Linear probing is actually more memory efficient when the hash table is close to full.
Historically, one had very, very little memory, so every byte mattered (and there are still some cases where memory is very limited).
Why does it use less memory?
Consider what the tables look like: (separate chaining variations as per Wikipedia - there are other variations too, but they typically use more memory)
Linear Separate chaining #1 Separate chaining #2
probing List head in table Pointer in table
|------| |------|---| |---| |------|---|
|Object| |Object|Ptr| |Ptr| -> |Object|Ptr|
|------| |------|---| |---| |------|---|
|Object| |Object|Ptr| |Ptr| -> |Object|Ptr|
|------| |------|---| |---| |------|---|
| NULL | | NULL |Ptr| |Ptr|
|------| |------|---| |---|
. . .
. . .
. . .
(Ptr
stands for "pointer" - any pointer not pointing to something can be considered NULL
)
Separate chaining #1 clearly uses more memory than linear probing (always), as every element in the table is bigger by the size of the pointer.

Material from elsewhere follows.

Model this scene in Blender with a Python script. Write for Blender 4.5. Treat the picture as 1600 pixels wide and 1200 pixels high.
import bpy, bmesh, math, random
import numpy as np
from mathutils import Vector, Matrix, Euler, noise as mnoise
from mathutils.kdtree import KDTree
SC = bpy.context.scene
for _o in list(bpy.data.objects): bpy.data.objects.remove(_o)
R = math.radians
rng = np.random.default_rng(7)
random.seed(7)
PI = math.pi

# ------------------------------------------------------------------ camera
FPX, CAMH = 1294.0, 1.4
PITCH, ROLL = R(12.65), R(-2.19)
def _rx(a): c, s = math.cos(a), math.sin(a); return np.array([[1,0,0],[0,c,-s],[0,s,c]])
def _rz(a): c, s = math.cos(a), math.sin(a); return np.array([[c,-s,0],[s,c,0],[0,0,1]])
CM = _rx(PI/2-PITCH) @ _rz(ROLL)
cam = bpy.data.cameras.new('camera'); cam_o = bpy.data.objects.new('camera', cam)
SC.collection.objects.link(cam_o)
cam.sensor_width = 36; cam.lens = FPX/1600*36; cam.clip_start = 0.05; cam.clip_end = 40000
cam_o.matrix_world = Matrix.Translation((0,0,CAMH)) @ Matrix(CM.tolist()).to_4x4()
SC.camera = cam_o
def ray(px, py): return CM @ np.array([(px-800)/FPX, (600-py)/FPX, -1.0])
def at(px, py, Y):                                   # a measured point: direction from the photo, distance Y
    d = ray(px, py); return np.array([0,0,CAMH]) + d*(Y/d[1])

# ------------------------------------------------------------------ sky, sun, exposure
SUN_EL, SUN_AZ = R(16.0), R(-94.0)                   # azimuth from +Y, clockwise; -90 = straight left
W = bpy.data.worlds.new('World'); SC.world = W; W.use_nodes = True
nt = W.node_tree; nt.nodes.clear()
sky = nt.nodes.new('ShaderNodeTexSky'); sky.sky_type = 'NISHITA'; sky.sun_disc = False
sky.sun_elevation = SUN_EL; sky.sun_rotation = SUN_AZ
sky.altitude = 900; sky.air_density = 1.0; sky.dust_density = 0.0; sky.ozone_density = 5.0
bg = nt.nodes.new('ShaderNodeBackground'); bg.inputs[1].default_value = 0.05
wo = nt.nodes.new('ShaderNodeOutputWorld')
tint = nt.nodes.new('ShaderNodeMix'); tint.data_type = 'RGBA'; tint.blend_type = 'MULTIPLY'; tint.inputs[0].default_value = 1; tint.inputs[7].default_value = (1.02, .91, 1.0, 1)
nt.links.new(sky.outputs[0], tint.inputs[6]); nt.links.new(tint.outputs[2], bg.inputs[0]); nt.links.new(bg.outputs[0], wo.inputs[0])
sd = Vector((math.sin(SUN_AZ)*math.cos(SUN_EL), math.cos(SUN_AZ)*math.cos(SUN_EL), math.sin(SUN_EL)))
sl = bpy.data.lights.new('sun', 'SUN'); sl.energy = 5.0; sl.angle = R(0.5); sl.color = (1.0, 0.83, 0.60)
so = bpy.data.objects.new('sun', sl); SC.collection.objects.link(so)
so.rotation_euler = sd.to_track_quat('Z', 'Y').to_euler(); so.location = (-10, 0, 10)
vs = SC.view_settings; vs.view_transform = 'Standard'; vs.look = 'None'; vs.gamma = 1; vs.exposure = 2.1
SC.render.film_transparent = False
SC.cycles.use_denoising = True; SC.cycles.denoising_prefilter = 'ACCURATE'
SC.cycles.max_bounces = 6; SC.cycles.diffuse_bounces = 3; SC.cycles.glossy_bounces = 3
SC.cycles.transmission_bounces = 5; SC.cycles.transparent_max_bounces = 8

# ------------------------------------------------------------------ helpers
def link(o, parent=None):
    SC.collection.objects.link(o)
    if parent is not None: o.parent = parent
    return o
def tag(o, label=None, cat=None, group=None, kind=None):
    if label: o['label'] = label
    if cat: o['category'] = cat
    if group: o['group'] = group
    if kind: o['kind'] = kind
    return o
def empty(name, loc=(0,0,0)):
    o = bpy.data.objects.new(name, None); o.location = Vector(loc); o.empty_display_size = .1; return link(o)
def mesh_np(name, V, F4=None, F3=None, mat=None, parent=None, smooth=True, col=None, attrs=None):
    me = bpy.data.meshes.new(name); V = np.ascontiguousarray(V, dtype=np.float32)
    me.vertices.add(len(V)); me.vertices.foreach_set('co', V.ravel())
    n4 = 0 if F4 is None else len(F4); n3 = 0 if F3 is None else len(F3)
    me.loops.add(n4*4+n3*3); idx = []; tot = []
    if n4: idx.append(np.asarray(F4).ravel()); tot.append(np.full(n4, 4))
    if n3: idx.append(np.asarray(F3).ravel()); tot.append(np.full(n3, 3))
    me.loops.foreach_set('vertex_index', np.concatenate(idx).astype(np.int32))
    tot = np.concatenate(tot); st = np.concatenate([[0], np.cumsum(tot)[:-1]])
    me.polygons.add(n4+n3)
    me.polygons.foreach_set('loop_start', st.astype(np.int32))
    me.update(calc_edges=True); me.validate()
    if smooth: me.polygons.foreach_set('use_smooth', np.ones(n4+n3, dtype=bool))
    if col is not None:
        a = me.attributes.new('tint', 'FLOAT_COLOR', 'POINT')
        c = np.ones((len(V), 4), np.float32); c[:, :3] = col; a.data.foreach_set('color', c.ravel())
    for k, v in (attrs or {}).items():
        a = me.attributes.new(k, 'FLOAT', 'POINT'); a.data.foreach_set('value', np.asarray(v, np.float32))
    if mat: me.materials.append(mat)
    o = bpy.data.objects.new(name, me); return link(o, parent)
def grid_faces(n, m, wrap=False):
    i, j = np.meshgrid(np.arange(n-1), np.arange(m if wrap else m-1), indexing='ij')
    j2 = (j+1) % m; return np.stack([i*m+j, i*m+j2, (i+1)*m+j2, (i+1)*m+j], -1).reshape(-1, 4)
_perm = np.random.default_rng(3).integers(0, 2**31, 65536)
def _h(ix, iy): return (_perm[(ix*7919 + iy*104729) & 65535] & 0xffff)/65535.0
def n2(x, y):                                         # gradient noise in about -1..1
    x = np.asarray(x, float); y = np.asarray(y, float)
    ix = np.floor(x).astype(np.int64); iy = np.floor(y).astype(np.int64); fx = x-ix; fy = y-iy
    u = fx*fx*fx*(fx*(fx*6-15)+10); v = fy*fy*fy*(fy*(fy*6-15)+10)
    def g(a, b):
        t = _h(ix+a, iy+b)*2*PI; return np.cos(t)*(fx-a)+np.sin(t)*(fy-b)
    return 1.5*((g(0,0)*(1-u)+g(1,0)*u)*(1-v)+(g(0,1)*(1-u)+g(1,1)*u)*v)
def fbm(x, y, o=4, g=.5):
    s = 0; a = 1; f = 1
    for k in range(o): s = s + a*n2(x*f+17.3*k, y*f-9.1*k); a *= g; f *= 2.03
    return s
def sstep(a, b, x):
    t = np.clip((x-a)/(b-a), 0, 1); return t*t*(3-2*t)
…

Separate chaining #2 might have an advantage when there isn't much in the table, but when it gets full, it's going to have roughly an additional 2 pointers floating around for every element.

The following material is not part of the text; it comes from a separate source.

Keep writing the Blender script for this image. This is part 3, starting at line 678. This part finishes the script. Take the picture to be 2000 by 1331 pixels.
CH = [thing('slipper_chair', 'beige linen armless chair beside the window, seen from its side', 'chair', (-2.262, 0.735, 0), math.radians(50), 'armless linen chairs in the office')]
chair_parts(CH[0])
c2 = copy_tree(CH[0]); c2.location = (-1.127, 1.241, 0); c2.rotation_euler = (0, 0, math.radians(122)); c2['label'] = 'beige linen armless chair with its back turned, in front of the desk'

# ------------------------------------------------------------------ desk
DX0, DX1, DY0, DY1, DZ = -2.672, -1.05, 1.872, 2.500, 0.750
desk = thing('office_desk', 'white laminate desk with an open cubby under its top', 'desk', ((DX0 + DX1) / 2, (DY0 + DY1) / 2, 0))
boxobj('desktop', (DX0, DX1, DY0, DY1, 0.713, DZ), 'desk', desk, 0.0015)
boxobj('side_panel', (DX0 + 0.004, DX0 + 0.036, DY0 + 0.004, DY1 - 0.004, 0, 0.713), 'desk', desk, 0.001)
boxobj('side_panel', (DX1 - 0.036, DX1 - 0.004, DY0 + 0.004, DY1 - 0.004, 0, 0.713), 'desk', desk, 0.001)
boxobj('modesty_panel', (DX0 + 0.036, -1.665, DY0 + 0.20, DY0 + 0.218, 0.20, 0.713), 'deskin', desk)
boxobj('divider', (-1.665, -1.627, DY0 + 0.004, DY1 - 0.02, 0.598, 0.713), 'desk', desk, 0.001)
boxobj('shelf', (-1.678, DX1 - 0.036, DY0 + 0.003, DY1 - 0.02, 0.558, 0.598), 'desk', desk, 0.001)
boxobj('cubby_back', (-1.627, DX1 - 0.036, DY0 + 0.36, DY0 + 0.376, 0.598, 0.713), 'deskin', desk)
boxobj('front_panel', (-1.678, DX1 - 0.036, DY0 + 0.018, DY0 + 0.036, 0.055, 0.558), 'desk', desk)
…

templatetypedef is probably right about linear probing typically being faster (he's rarely wrong), but it's typically taught that separate chaining is faster, and you see it in major API's (like Java implementations, for example), perhaps because of this believe, to avoid cases when linear probing is much slower (with a few well-selected values, you can quickly get to O(n)
performance with linear probing while separate chaining would've still been O(1)
), or perhaps for some other reason.